The hope that marked the first couple of days at this conference is starting to show some cracks: Countries in the G77, the bloc representing developing countries, have split between the poorest of the poor–island and small African nations concerned about how climate change will make life miserable for them–and the large developing countries like China and India. At issue, of course, is what kind of greenhouse gas reduction commitments should be made. The poorest countries would like to see the strictest commitments, the less-poor countries would like to stick to what they’ve already committed and call it a day.

I’m also starting to see/hear more protests in and around the Bella Center, urging the delegates to commit to deeper cuts in greenhouse gases than are currently on the table. One rather interesting protest was staged this morning by the group 350, at the metro station outside the conference hall. They chanted “We’re in the cold to stop the heat” over and over. Why? They were in their undies. And did they look cold. It was 35 degrees and raining outside.

No, it's not that hot here.

No, it's not that hot here.

All of these protests will most likely culminate this weekend, when a large-scale protest is scheduled in downtown Copenhagen. From there, marchers plan to proceed to the Bella Center. Danish Police have already confiscated bolt cutters and platforms used to break down/go over police barricades, and this discovery brings me back to that first photo.

There are other groups that no-doubt grasp the magnitude of the opportunity. With more than 3500 journalists in town, their message–whatever it is–has a better chance of getting out there. With more than 110 world leaders and heads of state arriving next week, all the better. But the imminent parade of important leaders is definitely giving this conference a Lollapalooza atmosphere. It feels like a huge circus devoted to climate change.

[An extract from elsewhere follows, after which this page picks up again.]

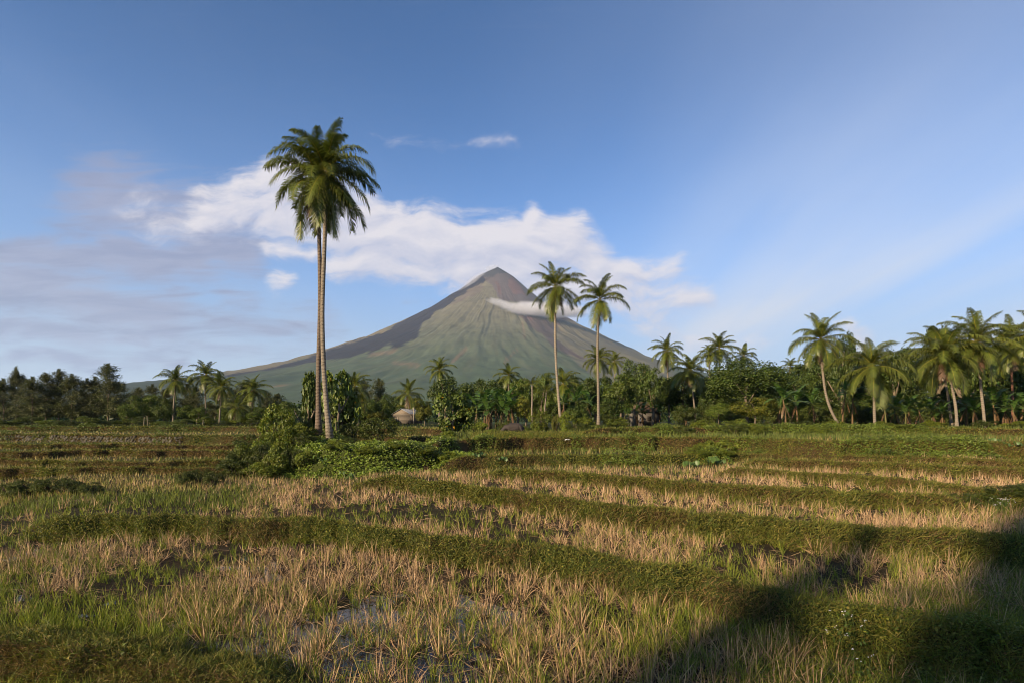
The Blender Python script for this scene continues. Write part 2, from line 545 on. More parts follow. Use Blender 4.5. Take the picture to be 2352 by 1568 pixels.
def terrain(X, Y):
    """height and 'bankness' (0 field, 1 bank) at world X, Y"""
    X, Y = np.asarray(X, float), np.asarray(Y, float)
    Yc = np.maximum(Y, 5.0)
    vx = CX + F * np.clip(X / Yc, -1.6, 1.6)
    z = np.zeros_like(Yc)
    bank = np.zeros_like(Yc)
    brown = np.zeros_like(Yc)
    for b in BUNDS:
        yb = b.line(vx)
        fd = b.fade(vx)
        w = b.w
        s = sstep(Y, yb - w, yb) * fd
        z = z * (1 - s) + b.zb * s
        rg = np.exp(-((Y - yb - 0.1) / b.ridge) ** 2) * fd
        z = z + (b.zc - b.zb) * rg
        k = fd * np.where(Y < yb, sstep(Y, yb - w * 1.35, yb - w * 0.7), 1 - sstep(Y, yb + b.ridge * 0.6, yb + b.ridge * 1.7))
        brown = np.where(k > bank, b.brown, brown)
        bank = np.maximum(bank, k)
    # ground behind the banks
    far = sstep(Y, 95, 130)
    left = 1 - sstep(vx, 1000, 1100)
    z = z + far * (0.4 * left - 0.62 * (1 - left) * (1 - sstep(vx, 1600, 1750)) )
    # relief
    z = z + (1 - bank * 0.5) * 0.11 * (fbm(X * 0.9, Y * 0.9, 31, 4) - 0.5) + bank * 0.24 * (fbm(X * 1.6, Y * 1.6, 37, 4) - 0.5)
    # wet hollow in the nearest paddy
    z = z - .055 * sstep(vx, 150, 420) * (1 - sstep(vx, 950, 1450)) * sstep(Y, 7.4, 8.6) * (1 - sstep(Y, 10.5, 13.5))
    # mound under the two tall palms
    d = np.sqrt(((X - MOUND_C[0]) / MOUND_R[0]) ** 2 + ((Y - MOUND_C[1]) / MOUND_R[1]) ** 2) + 0.10 * (fbm(X * 0.6, Y * 0.6, 41, 3) - 0.5)
    mz = 2.15 * (1 - sstep(d, 0.62, 1.0)) + 0.25 * (fbm(X * .8, Y * .8, 43, 3) - 0.5)
    dp = np.hypot(X - PALM_XY[0], Y - PALM_XY[1])
    mz = mz + 0.75 * np.exp(-(dp / 1.8) ** 2)
    z = np.where(d < 1.0, np.maximum(z, mz), z)
    bank = np.maximum(bank, 1 - sstep(d, 0.95, 1.05))
    return z, bank, brown, d


def H(X, Y): return terrain(X, Y)[0]


def build_ground():
    u = np.concatenate([-np.geomspace(6, 1.0, 14), np.linspace(-0.96, 0.96, 310), np.geomspace(1.0, 6, 14)])
    ys = np.concatenate([np.linspace(-90, 3, 14), np.geomspace(4.5, 160, 560), np.geomspace(170, 13000, 26)])
    s = np.where(ys > 12, ys, np.where(ys > 4, 12, 12 + (4 - ys)))
    U, Yg = np.meshgrid(u, ys)
    X = U * s[:, None]
    z, bank, brown, d = terrain(X, Yg)
    # soil colours: wet mud in the nearest paddy, drier soil beyond, banks brown or green in patches
    nz = fbm(X * 0.35, Yg * 0.35, 51, 4)
    nf = fbm(X * 3.0, Yg * 3.0, 52, 3)
    mud, dry, grn, brn = np.array([.034, .024, .014]), np.array([.060, .048, .022]), np.array([.040, .050, .013]), np.array([.055, .036, .017])
    wet = 1 - sstep(Yg, 24, 42)
    c = mud * wet[..., None] + dry * (1 - wet[..., None])
    gmix = sstep(Yg, 52, 72) * 0.8 + 0.25 * sstep(nz, .45, .6)
    c = c * (1 - gmix[..., None]) + grn * gmix[..., None]
    bm = sstep(nz + (brown - .5) * .5, .38, .62)[..., None]
    cb = grn * (1 - bm) + brn * bm
    c = c * (1 - bank[..., None]) + cb * bank[..., None]
    c = c * (0.6 + 0.8 * nf[..., None])
    R, Cn = X.shape
    V = np.stack([X, Yg, z], -1).reshape(-1, 3)
    i, j = np.meshgrid(np.arange(R - 1), np.arange(Cn - 1), indexing='ij')
    a = i * Cn + j
    Q = np.stack([a, a + 1, a + Cn + 1, a + Cn], -1).reshape(-1, 4)
    me = make_mesh("ground", V, [Q], c.reshape(-1, 3), True)
    o = link("ground", me, attr_mat("soil", 0.9, 0, 0.08, 0, 9.0, 0.5, 0.8))
    tag(o, "terraced rice field ground with low earth banks between the paddies", kind='structure')


build_ground()


def strip(vx0, vx1, n, ylo, yhi, z):
    vx = np.linspace(vx0, vx1, n)
    lo, hi = ylo(vx), yhi(vx)
    k = 6
    V, Q = [], []
    for i in range(k + 1):
        y = lo + (hi - lo) * i / k
        V.append(np.stack([X_at(vx, y), y, np.full(n, z)], -1))
    V = np.concatenate(V)
    for i in range(k):
        a = i * n + np.arange(n - 1)
        Q.append(np.stack([a, a + 1, a + n + 1, a + n], -1))
    return V, np.concatenate(Q)


def water_mat():
    m = bpy.data.materials.new("paddy_water")
    m.use_nodes = True
    p = m.node_tree.nodes['Principled BSDF']
    p.inputs['Base Color'].default_value = (0.012, 0.010, 0.007, 1)
    p.inputs['Roughness'].default_value = 0.06
    p.inputs['IOR'].default_value = 1.333
    t = NT(m.node_tree)
    tc = t.n('ShaderNodeTexCoord')
    b = t.n('ShaderNodeBump')
    b.inputs['Strength'].default_value = 0.12
    b.inputs['Distance'].default_value = 0.02
    t.put(b.inputs['Height'], t.noise(tc.outputs['Object'], 6.0, 3))
    t.put(p.inputs['Normal'], b.outputs[0])
    return m


M_water = water_mat()
V, Q = strip(-500, 2900, 120, lambda v: np.full_like(v, 4.6), lambda v: np.minimum(BUNDS[1].line(v), 24), -0.022)
wobj = link("water", make_mesh("water", V, [Q]), M_water)
tag(wobj, "shallow dark water standing among the stubble of the nearest paddy", kind='structure')
V, Q = strip(1000, 2600, 100, lambda v: BUNDS[1].line(v) + .2, lambda v: BUNDS[2].line(v) - .2, 0.281)
wobj = link("water", make_mesh("water", V, [Q]), M_water)
tag(wobj, "thin puddles between the first and second grassy banks", kind='structure')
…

Last item: Check out the last photo in this post.

And to think that California spews out 470 million of these a year.

And to think that California spews out 470 million of these a year.

It’s the last thing you see from the elevated metro line before you get to the Bella Center. Everyone here has seen it and everyone’s talking about it–and it answers something I’ve always wondered about as a reporter. This is apparently the size of one ton of carbon dioxide emissions. That’s me standing at the base of it. No “circus” would be complete without balloons.

Ed. Note: The spelling of “tonne” denotes metric tons, the usual unit of measure for greenhouse gas emissions.